Starting with an originally corrupted JPEG, technicians applied ECC correction and block translation to order data and remove bit errors that were handled by the controller. They also reordered and removed the service area from the reassembled data so as to have a clean, continuous data stream.
The End Result
After hours of manipulation and repair, even using algorithms that help automate some of the data restitching, Flashback technicians finally have information that looks like files and folders. Everything is back in order. The burning question remains, though, as to whether the data is sound and in its original form.
In part, such things can be checked by file headers. SD cards and similar media tend to contain a lot of images, and those are pretty easy to check visually for errors. ECC errors in specific files are fairly easy to spot. Other data types can be harder. Utilities can tell technicians by the file header if they think a good file is sound, but they may not flag a bad sector that would be plainly visible to an observer.
“With most customers, we try to be pretty hands-on,” says Chozick. “We ask them what they’re looking for and test files for them if they ask us to.
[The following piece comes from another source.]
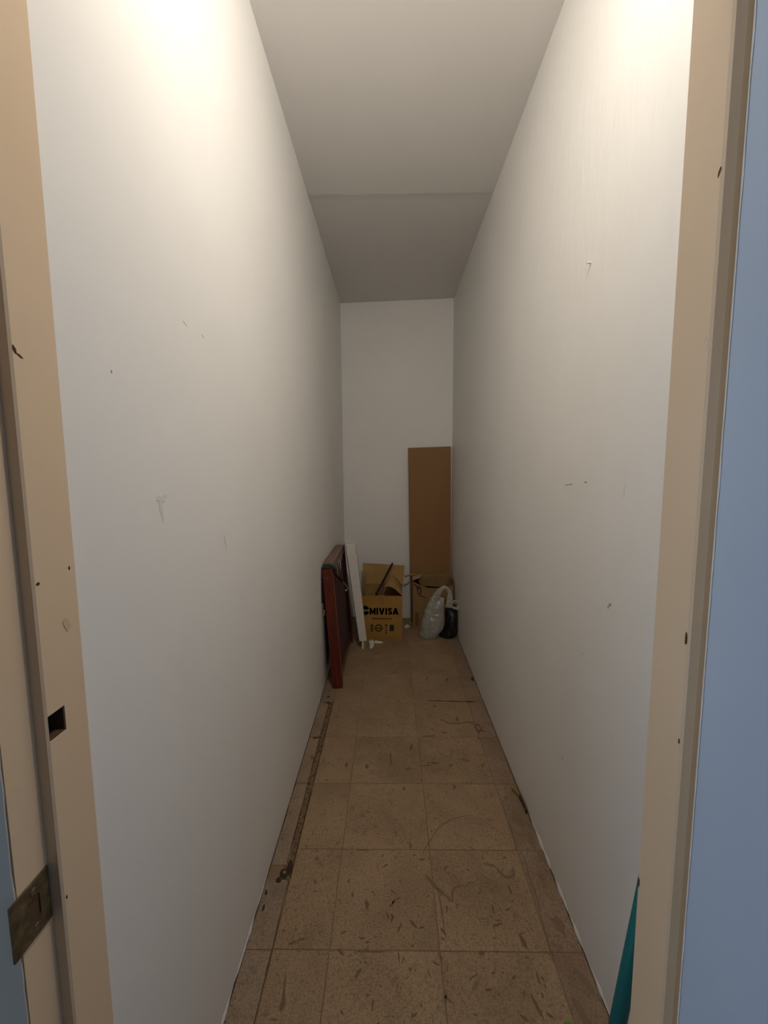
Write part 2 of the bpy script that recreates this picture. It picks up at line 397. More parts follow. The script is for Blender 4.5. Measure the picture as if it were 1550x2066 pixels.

If it ends up being something where we can’t recover the directory structure, we might just have to do it by file header. This is like a raw recovery where we won’t get file names anymore. We’ll pull off data and sometimes get people more than they thought they had, because we might also get deleted information. Sometimes we might find the FAT table is completely damaged, and then we’ll have to do this sort of raw-type recovery.”